ORDER
Jyoti Balasundaram, Vice-President
1. All the respondents in the above appeals are traders having shops, who purchase grey fabrics and get them processed by processors and then sell them from their premises. Processed fabrics were seized from each of the respondents on the ground that they had received the goods back from processors without cover of Central Excise invoice and without payment of Central Excise duty leviable thereon. Statements of officers of the respondents were recorded in which they admitted that no duty had been paid on the processed fabrics. Show cause notices were issued proposing confiscation of seized goods, recovery of additional duty of excise on seized goods and proposing penal action. The adjudicating authority passed separate adjudication orders in respect of the respondents, upholding the charges levelled in the show cause notices by ordering confiscation of seized goods with option to redeem the same on payment of fine, confirming duty liability and imposing penalties of different amounts. The Commissioner (Appeals), however, set aside the adjudication orders holding that the respondents are not the manufacturers as they are only suppliers of grey fabrics and the processor is the manufacturer in the light of the Apex Court judgment in the case of Ujjagar Prints v. UOI Name Tulaman Manufacturers . He, therefore, set aside the confiscation and duty demand and penalty, hence, these appeals by the revenue.
2. We have heard both sides. We find that the law is well settled that in the case of processing houses, they are liable to pay duty of excise because they bring about the manufacture of the goods. Therefore, the reliance placed by the revenue on Notification No. 27/92. which provides exemption from the operation of registration required under Rule 174 subject to the condition that the manufacturer authorizes the person, who actually manufactures the goods to comply with all procedural formalities under the Central Excise Act and Rules made thereunder, to contend that in the present case, since the respondents have not authorized the processor in terms of the Notification, it is the respondents, who would be liable for duty payment, is not tenable in the light of the Tribunal’s order in the case of Vadilal Embroidery Unit v. CCE, Mumbai-II , wherein the Tribunal has held that Notification No. 27/92 is relevant only for application or otherwise of Rule 174 and has nothing to do with the payment of duty, and the decision in the case of CCE, Surat v. Kalpana Silk Mills , holding that grey fabrics supplier (merchant manufacturer) is not manufacturer and is not liable to pay duty short paid by processor/job worker. No contrary decision has been brought to our notice by the Ld. SDR. We, therefore, uphold the finding of the lower appellate authority that the respondents cannot be saddled with any duty liability as they are not the manufacturer of the goods in question. We, therefore, reject the prayer of the revenue for upholding the adjudication order in so far as it relates to duty confirmation against the respondents.
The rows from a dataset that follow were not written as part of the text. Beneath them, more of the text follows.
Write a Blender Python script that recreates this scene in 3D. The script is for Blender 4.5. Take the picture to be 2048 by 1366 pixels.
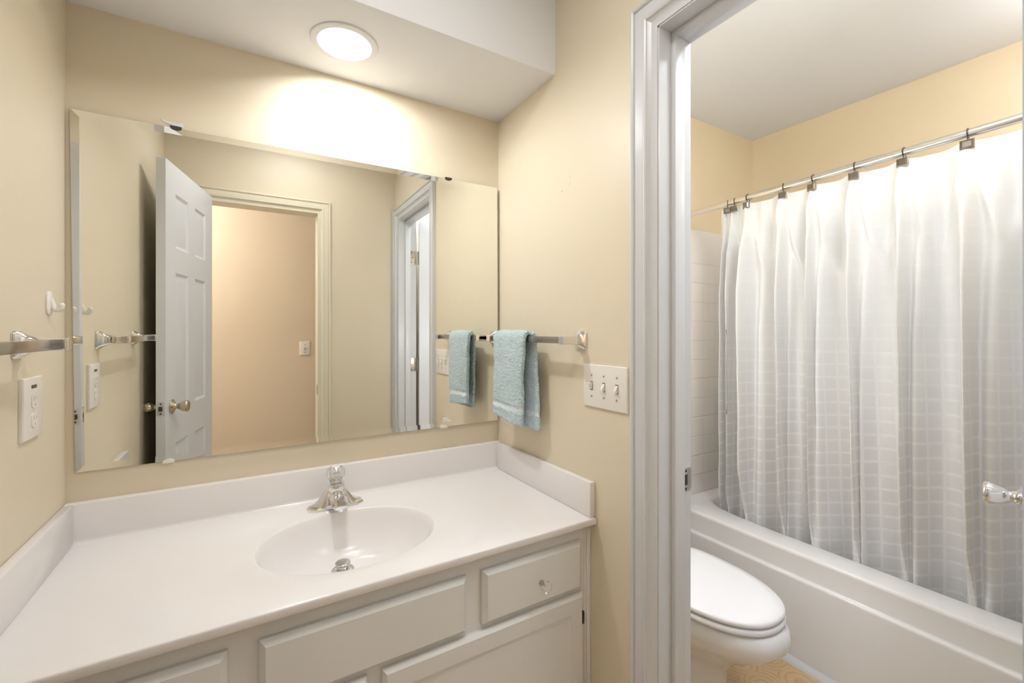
import bpy, bmesh, math, random
from mathutils import Vector, Matrix, noise
random.seed(7)
for o in list(bpy.data.objects):
    bpy.data.objects.remove(o, do_unlink=True)
S = bpy.context.scene
C = S.collection
PI = math.pi

# ------------------------------------------------------------------ camera
CAM = (0.3805, -1.5086, 1.2796)
YAW = math.radians(31.19)
cd = bpy.data.cameras.new('camera')
cam = bpy.data.objects.new('camera', cd)
C.objects.link(cam)
cam.location = CAM
cam.rotation_euler = (PI/2, 0, -YAW)
cd.sensor_width = 36.0
cd.lens = 886.08/2048*36
cd.shift_y = -(683-662.0)/2048
cd.clip_start = 0.02
S.camera = cam
# ------------------------------------------------------------------ world, exposure
S.view_settings.view_transform = 'Standard'
S.view_settings.look = 'None'
S.view_settings.gamma = 1.0
S.view_settings.use_curve_mapping = False
S.view_settings.exposure = 0.30
w = bpy.data.worlds.new('world'); S.world = w; w.use_nodes = True
w.node_tree.nodes['Background'].inputs[0].default_value = (0.9, 0.93, 1.0, 1)
w.node_tree.nodes['Background'].inputs[1].default_value = 0.3
# ------------------------------------------------------------------ lamps
def lamp(name, loc, power, size, color, rot=(0,0,0)):
    ld = bpy.data.lights.new(name, 'AREA'); ld.shape = 'DISK'; ld.size = size
    ld.energy = power; ld.color = color
    o = bpy.data.objects.new(name, ld); C.objects.link(o); o.location = loc; o.rotation_euler = rot
    return o
CANX, CANY = 0.628, -0.175
lamp('recessed_lamp_light', (CANX+0.012, CANY, 2.112), 6.4, 0.10, (0.955, 0.975, 1.0), (0, math.radians(-17), 0))
VAN_L, TUB_L, SHOWER_L, SCONCE_L, HALL_L = 18.0, 17.5, 10.0, 28.0, 100.0      # radiance of the added, unseen lamps built further down

# ------------------------------------------------------------------ dimensions
W = 1.238            # right wall of the vanity room
WT = 0.115           # wall thickness
YB = 0.012           # mirror wall
YE = -1.46           # entry wall
FZ = -0.04           # floor
CZ = 2.44            # ceiling
SZ, SY = 2.1028, -0.3616   # soffit
TX0, TX1 = W+WT, 3.04      # tub room
TYB, TYN = 0.0465, -1.50
DY0, DY1, DZ = -0.775, -1.378, 2.0165   # tub room doorway
EX0, EX1, EZ = 0.185, 0.775, 2.02      # entry doorway
HY = -2.5

# ------------------------------------------------------------------ materials
def sr(r, g, b):
    f = lambda c: (c/255/12.92) if c <= 10 else ((c/255+0.055)/1.055)**2.4
    return (f(r), f(g), f(b), 1)
def mat(name, col, rough=0.5, metal=0.0, spec=0.5, bump=None, var=None, coat=0.0, trans=0.0, ior=1.45):
    m = bpy.data.materials.new(name); m.use_nodes = True
    nt = m.node_tree; b = nt.nodes['Principled BSDF']
    b.inputs['Base Color'].default_value = col
    b.inputs['Roughness'].default_value = rough
    b.inputs['Metallic'].default_value = metal
    b.inputs['Specular IOR Level'].default_value = spec
    b.inputs['Coat Weight'].default_value = coat
    b.inputs['Coat Roughness'].default_value = 0.08
    b.inputs['Transmission Weight'].default_value = trans
    b.inputs['IOR'].default_value = ior
    tc = nt.nodes.new('ShaderNodeTexCoord')
    if var:
        sc, amt = var
        n = nt.nodes.new('ShaderNodeTexNoise'); n.inputs['Scale'].default_value = sc; n.inputs['Detail'].default_value = 4
        nt.links.new(tc.outputs['Object'], n.inputs['Vector'])
        mr = nt.nodes.new('ShaderNodeMapRange')
        mr.inputs[1].default_value = 0.3; mr.inputs[2].default_value = 0.7
        mr.inputs[3].default_value = 1-amt; mr.inputs[4].default_value = 1.0
        nt.links.new(n.outputs['Fac'], mr.inputs[0])
        mx = nt.nodes.new('ShaderNodeMix'); mx.data_type = 'RGBA'; mx.blend_type = 'MULTIPLY'
        mx.inputs[0].default_value = 1; mx.inputs[6].default_value = col
        nt.links.new(mr.outputs[0], mx.inputs[7]); nt.links.new(mx.outputs[2], b.inputs['Base Color'])
    if bump:
        sc, st, dist = bump
        n2 = nt.nodes.new('ShaderNodeTexNoise'); n2.inputs['Scale'].default_value = sc; n2.inputs['Detail'].default_value = 3
        nt.links.new(tc.outputs['Object'], n2.inputs['Vector'])
        bp = nt.nodes.new('ShaderNodeBump'); bp.inputs['Strength'].default_value = st; bp.inputs['Distance'].default_value = dist
        nt.links.new(n2.outputs['Fac'], bp.inputs['Height']); nt.links.new(bp.outputs['Normal'], b.inputs['Normal'])
    return m
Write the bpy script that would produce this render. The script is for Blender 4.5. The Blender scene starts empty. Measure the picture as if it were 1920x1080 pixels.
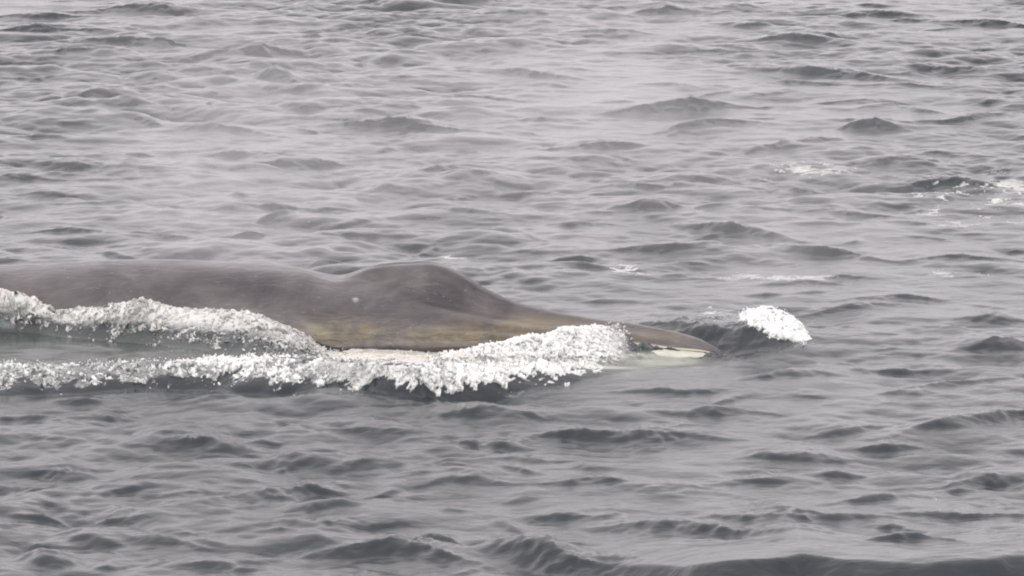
import bpy, math
import numpy as np

# ------------------------------------------------------------------ camera
sc = bpy.context.scene
COL = sc.collection
CAM_H, CAM_D, PITCH, F = 12.5, 75.0, math.radians(9.05), 9792.0   # metres, metres, down-tilt, focal in 1920-px units
cd = bpy.data.cameras.new('camera'); cam = bpy.data.objects.new('camera', cd); COL.objects.link(cam)
cam.location = (0, -CAM_D, CAM_H); cam.rotation_euler = (math.pi/2 - PITCH, 0, 0)
cd.sensor_width = 36; cd.lens = 36*F/1920; cd.clip_start = 1; cd.clip_end = 20000
sc.camera = cam

# ------------------------------------------------------------------ sky, sun, exposure
SUN_EL, SUN_AZ = math.radians(52), math.radians(205)
w = bpy.data.worlds.new("World"); sc.world = w; w.use_nodes = True
nt = w.node_tree; nt.nodes.clear()
out = nt.nodes.new('ShaderNodeOutputWorld'); bg = nt.nodes.new('ShaderNodeBackground')
sky = nt.nodes.new('ShaderNodeTexSky'); sky.sky_type = 'NISHITA'; sky.sun_disc = False
sky.sun_elevation = SUN_EL; sky.sun_rotation = SUN_AZ; sky.air_density = 1.0; sky.dust_density = 4.0
hs = nt.nodes.new('ShaderNodeHueSaturation'); hs.inputs['Saturation'].default_value = 0.06
mx = nt.nodes.new('ShaderNodeMix'); mx.data_type = 'RGBA'; mx.inputs[0].default_value = 0.92
mx.inputs[7].default_value = (8.8, 8.35, 8.55, 1)                    # even grey cloud deck
nt.links.new(sky.outputs[0], hs.inputs['Color']); nt.links.new(hs.outputs[0], mx.inputs[6])
nt.links.new(mx.outputs[2], bg.inputs['Color']); bg.inputs['Strength'].default_value = 0.13
nt.links.new(bg.outputs[0], out.inputs['Surface'])
sl = bpy.data.lights.new('sun', 'SUN'); sl.energy = 0.8; sl.angle = math.radians(25); sl.color = (1, .97, .93)
so = bpy.data.objects.new('sun', sl); COL.objects.link(so)
so.rotation_euler = (math.pi/2 - SUN_EL, 0, math.pi - SUN_AZ)
sc.view_settings.view_transform = 'Standard'; sc.view_settings.look = 'None'
sc.view_settings.exposure = 0.44; sc.view_settings.gamma = 1
sc.cycles.filter_width = 2.0; sc.cycles.max_bounces = 8; sc.cycles.volume_bounces = 1; sc.cycles.volume_step_rate = 3
sc.cycles.transparent_max_bounces = 12

rng = np.random.default_rng(7)

# ------------------------------------------------------------------ where a feature seen in the picture stands on the sea
cp, sp_ = math.cos(PITCH), math.sin(PITCH)
def ray(px, py):
    u = (np.asarray(px, float)-960)/F; v = (540-np.asarray(py, float))/F
    return u, cp + v*sp_, -sp_ + v*cp
def at_z(px, py, z=0.0):                       # world x, y at height z
    dx, dy, dz = ray(px, py); t = (z-CAM_H)/dz
    return dx*t, -CAM_D + dy*t
def z_at_y(px, py, y):                         # height where the ray crosses the plane y
    dx, dy, dz = ray(px, py); t = (y+CAM_D)/dy
    return CAM_H + dz*t
def project(X, Y, Z):
    ry, rz = Y+CAM_D, Z-CAM_H
    d = ry*cp - rz*sp_; u = ry*sp_ + rz*cp
    return 960 + F*X/d, 540 - F*u/d
def px2x(px): return (np.asarray(px, float)-960)/128.0

# ------------------------------------------------------------------ smooth periodic noise tiles
def noise_tile(n, slope, kmin, kmax, seed, ani=1.0):
    r = np.random.default_rng(seed)
    k = np.fft.fftfreq(n)*n; kx, ky = np.meshgrid(k, k); kk = np.sqrt((kx*ani)**2+ky**2); kk[0, 0] = 1
    a = kk**(-slope)*((kk >= kmin) & (kk <= kmax)); a[0, 0] = 0
    t = np.real(np.fft.ifft2(a*(r.standard_normal((n, n))+1j*r.standard_normal((n, n)))))
    return (t/t.std()).astype(np.float32)
def sample(tile, L, X, Y):
    n = tile.shape[0]
    fx = (X/L*n) % n; fy = (Y/L*n) % n
    i = np.floor(fx).astype(int) % n; j = np.floor(fy).astype(int) % n
    a = fx-np.floor(fx); b = fy-np.floor(fy); i1 = (i+1) % n; j1 = (j+1) % n
    return tile[j, i]*(1-a)*(1-b)+tile[j, i1]*a*(1-b)+tile[j1, i]*(1-a)*b+tile[j1, i1]*a*b
def sm(e0, e1, x):
    t = np.clip((x-e0)/(e1-e0), 0, 1); return t*t*(3-2*t)
N1 = noise_tile(512, 1.6, 2, 120, 11)
N2 = noise_tile(512, 1.2, 6, 200, 12)
N3 = noise_tile(512, 1.5, 2, 160, 13, ani=1.6)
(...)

3. As regards confiscation, we are of the view that it is required to be upheld as processed fabrics were admittedly received by the respondents knowing that they had not discharged the duty liability. The respondents are also liable to penalty under the provisions of Rule 173Q/209A as they have dealt with the goods (processed fabrics) with the knowledge that such goods were liable to confiscation for the reason that they had been cleared by the processors without payment of duty. We, therefore, hold that the respondents herein are liable to penalty and restore the adjudication orders in so far as they relate to imposition of penalty.
4. In the result, we sustain the Commissioner (Appeals)’s finding that no duty can be recovered from the respondents but set aside his finding that the respondents are not liable to any penalty. In the result, the appeals of the revenue are partly allowed in the above terms.